His closest rival, Leslie Manigat, accused election officials of breaking the rules to give Preval a first-round victory instead of forcing the two into a runoff.

"We are not going to be sore losers but we are human beings," Manigat told The Associated Press. "The right of a second round of elections is inscribed in the election rules."

He wouldn't say if he would register a formal complaint.

However, Michel Brunache, chief of cabinet for interim president Boniface Alexandre, confirmed the election result.

"We acknowledge the final decision of the electoral council and salute the election of Mr. Rene Preval as president of the Republic of Haiti," Prime Minister Gerard Latortue told The Associated Press after the agreement was made.

Election officials came to the agreement at the end of a late night meeting.

"We have reached a solution to the problem," Max Mathurin, president of the Provisional Electoral Council told AP. "We feel a huge satisfaction at having liberated the country from a truly difficult situation."

The difficult situation Mathurin referred to involved nine days of confusion and chaos in the country as voters waited anxiously for the election results.

More than 7,000 UN troops and 1,750 international police are helping maintain order.

For the past several days, thousands of Preval backers have flooded the streets of the capital Port-au-Prince -- burning tires and erecting barricades.

Voters became suspicious when the results were slow in coming, and massive protests against suspected fraud resulted in one death. Most protests were peaceful, however.

Tuesday, images of ballots found in a garbage dump were broadcast around the world by Haitian television. AP reporters later investigated and found thousands of ballots in the dump, some of them marked for Preval.

The ballots weren't supposed to be thrown out, and the UN mission in Haiti released a statement encouraging "Haitian authorities to investigate fully and prosecute anyone found guilty of this apparent grave breach of the electoral process."

Haitian officials said a commission will be formed in the coming days to review voter tally sheets from the election -- the first vote since a bloody uprising ousted President Jean-Bertrand Aristide in 2004.

Also, about 125,000 ballots were declared invalid as the result of irregularities on election day, prompting further suspicion of possible fraud, and questions about the legitimacy of the vote.

New priorities

The new president has made law-and-order an election priority in the poverty-stricken Caribbean nation and says he will clean up the crime-ridden capital of Port-au-Prince.

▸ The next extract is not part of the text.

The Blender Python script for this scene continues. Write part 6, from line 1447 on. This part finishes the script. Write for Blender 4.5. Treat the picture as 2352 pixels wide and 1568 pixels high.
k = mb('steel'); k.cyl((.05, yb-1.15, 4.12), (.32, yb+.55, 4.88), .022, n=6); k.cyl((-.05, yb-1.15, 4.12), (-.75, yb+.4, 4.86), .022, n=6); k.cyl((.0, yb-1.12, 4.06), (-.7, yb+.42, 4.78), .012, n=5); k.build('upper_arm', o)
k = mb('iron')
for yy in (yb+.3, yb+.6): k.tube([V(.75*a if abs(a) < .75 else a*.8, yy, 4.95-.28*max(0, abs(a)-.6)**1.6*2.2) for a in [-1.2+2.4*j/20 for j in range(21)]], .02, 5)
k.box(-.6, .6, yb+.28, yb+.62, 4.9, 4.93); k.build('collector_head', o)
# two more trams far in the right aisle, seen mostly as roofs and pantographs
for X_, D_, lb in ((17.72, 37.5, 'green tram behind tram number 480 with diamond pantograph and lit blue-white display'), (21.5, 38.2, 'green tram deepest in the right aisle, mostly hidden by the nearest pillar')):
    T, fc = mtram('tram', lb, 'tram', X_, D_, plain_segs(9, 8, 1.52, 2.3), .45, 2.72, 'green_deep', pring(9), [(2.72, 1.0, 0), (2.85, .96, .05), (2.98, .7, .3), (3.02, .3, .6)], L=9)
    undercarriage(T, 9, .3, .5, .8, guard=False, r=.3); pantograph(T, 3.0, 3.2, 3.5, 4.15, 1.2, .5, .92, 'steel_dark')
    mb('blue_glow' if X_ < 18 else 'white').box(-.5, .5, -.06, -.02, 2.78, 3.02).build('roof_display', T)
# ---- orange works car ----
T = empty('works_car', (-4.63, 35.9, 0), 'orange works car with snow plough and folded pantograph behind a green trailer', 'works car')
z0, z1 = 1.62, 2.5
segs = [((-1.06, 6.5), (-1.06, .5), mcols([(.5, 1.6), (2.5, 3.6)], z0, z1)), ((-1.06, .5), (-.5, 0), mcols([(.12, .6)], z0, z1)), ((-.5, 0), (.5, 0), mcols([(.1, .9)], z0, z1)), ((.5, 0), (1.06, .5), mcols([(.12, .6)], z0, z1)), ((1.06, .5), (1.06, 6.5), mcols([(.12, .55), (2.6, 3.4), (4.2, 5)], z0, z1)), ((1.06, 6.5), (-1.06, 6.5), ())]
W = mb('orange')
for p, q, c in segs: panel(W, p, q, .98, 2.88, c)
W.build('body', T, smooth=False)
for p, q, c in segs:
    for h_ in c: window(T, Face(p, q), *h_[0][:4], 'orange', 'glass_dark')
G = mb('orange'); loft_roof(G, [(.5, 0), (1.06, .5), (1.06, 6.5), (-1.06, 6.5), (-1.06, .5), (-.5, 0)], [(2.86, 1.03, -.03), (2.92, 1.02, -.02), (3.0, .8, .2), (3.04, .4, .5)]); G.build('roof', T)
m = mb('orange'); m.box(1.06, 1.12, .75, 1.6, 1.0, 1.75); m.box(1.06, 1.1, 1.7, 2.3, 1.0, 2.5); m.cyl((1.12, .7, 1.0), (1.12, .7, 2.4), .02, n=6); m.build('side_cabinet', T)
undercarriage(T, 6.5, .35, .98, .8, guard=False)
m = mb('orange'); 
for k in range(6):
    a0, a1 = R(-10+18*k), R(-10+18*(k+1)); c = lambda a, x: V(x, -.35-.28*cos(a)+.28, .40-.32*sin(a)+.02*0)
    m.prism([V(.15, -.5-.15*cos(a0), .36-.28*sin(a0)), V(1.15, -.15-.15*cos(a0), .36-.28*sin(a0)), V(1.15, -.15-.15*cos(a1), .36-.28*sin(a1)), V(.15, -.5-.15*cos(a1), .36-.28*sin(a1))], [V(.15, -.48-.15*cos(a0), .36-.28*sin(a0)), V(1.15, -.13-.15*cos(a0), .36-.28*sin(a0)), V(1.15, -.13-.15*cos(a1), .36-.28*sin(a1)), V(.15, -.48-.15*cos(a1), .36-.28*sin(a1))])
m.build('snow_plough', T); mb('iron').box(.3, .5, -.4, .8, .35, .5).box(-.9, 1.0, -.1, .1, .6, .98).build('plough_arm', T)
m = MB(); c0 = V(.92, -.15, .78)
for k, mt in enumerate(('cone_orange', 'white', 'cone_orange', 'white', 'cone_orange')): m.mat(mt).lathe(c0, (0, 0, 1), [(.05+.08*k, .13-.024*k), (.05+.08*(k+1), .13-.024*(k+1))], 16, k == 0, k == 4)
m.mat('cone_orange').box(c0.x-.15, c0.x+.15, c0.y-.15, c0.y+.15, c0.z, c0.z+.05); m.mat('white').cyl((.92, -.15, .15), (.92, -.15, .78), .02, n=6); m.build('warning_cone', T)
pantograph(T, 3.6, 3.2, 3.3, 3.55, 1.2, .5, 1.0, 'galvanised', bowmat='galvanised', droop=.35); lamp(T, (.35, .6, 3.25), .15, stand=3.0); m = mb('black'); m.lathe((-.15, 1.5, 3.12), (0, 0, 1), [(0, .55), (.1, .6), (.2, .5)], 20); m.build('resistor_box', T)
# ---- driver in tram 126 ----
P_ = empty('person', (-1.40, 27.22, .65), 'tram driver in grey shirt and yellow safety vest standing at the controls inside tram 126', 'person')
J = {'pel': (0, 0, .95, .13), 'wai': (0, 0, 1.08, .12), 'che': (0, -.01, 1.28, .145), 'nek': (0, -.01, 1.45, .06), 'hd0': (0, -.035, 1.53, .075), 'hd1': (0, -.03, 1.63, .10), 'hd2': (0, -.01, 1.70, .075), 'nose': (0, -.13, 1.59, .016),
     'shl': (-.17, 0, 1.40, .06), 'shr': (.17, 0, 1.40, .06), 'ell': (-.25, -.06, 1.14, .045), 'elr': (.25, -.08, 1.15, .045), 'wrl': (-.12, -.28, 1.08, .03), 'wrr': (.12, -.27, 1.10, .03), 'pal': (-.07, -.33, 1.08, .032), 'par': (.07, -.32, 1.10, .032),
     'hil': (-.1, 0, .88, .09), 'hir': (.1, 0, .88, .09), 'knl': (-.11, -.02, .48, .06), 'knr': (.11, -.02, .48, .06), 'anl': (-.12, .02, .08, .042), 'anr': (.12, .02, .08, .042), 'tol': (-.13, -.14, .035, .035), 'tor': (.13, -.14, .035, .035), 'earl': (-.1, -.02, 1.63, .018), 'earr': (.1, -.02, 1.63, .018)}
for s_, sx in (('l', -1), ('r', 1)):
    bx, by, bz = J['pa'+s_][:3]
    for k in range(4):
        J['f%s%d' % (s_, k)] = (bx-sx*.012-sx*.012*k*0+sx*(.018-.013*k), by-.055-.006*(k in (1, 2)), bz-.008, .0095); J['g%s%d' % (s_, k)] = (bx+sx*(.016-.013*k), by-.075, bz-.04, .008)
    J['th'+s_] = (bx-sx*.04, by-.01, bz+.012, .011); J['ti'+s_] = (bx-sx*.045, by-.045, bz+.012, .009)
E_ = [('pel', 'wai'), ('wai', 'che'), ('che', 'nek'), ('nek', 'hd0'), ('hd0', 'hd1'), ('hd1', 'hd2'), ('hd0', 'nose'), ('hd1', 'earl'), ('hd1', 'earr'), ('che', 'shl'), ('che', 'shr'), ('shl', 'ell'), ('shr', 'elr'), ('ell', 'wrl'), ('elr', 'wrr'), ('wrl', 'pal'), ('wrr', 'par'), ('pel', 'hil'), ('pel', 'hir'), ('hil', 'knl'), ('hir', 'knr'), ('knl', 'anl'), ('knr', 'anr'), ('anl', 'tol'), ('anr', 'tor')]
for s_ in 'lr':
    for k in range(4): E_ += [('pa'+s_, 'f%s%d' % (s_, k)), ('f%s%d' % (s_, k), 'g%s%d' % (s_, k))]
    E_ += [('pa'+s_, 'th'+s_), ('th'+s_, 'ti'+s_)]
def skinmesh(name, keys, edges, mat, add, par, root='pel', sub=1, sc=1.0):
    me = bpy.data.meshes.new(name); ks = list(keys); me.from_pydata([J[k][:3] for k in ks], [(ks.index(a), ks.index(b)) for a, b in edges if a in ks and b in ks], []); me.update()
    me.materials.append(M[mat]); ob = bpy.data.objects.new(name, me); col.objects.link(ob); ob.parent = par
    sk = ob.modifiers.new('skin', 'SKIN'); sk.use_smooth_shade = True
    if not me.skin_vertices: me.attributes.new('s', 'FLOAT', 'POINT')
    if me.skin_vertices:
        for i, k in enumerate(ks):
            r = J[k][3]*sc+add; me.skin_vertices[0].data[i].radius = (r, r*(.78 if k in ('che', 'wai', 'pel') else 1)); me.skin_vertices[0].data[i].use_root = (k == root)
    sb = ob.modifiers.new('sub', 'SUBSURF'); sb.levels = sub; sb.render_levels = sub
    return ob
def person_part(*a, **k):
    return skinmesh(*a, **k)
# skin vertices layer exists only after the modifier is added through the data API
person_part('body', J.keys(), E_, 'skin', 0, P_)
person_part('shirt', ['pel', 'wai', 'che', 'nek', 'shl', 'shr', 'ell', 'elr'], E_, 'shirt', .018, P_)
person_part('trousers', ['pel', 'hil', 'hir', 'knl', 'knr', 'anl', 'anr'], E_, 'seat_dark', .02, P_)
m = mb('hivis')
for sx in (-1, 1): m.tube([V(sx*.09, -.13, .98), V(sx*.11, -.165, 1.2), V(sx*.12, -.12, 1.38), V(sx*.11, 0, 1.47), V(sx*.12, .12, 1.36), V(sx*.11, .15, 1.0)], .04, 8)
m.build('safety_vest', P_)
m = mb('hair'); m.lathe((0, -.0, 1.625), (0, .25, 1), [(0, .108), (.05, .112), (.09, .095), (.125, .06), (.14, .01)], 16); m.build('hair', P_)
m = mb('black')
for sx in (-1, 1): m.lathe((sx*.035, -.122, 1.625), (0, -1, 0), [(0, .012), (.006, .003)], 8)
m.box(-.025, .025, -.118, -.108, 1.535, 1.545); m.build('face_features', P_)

Haiti has been the scene of widespread gang kidnappings since the former president was ousted two years ago.

Preval has been noncommittal about whether he will allow his one time ally to return to the country, who was once his ally.

Aristide is in exile in South Africa.

Preval has his work cut out for him. The nation faces daunting challenges after years of inbred corruption in government and the public service, widespread unemployment and massive lack of clean water or health care.

The president-elect has tried to lower expectations by saying his government would not be able to immediately fix all of Haiti's problems.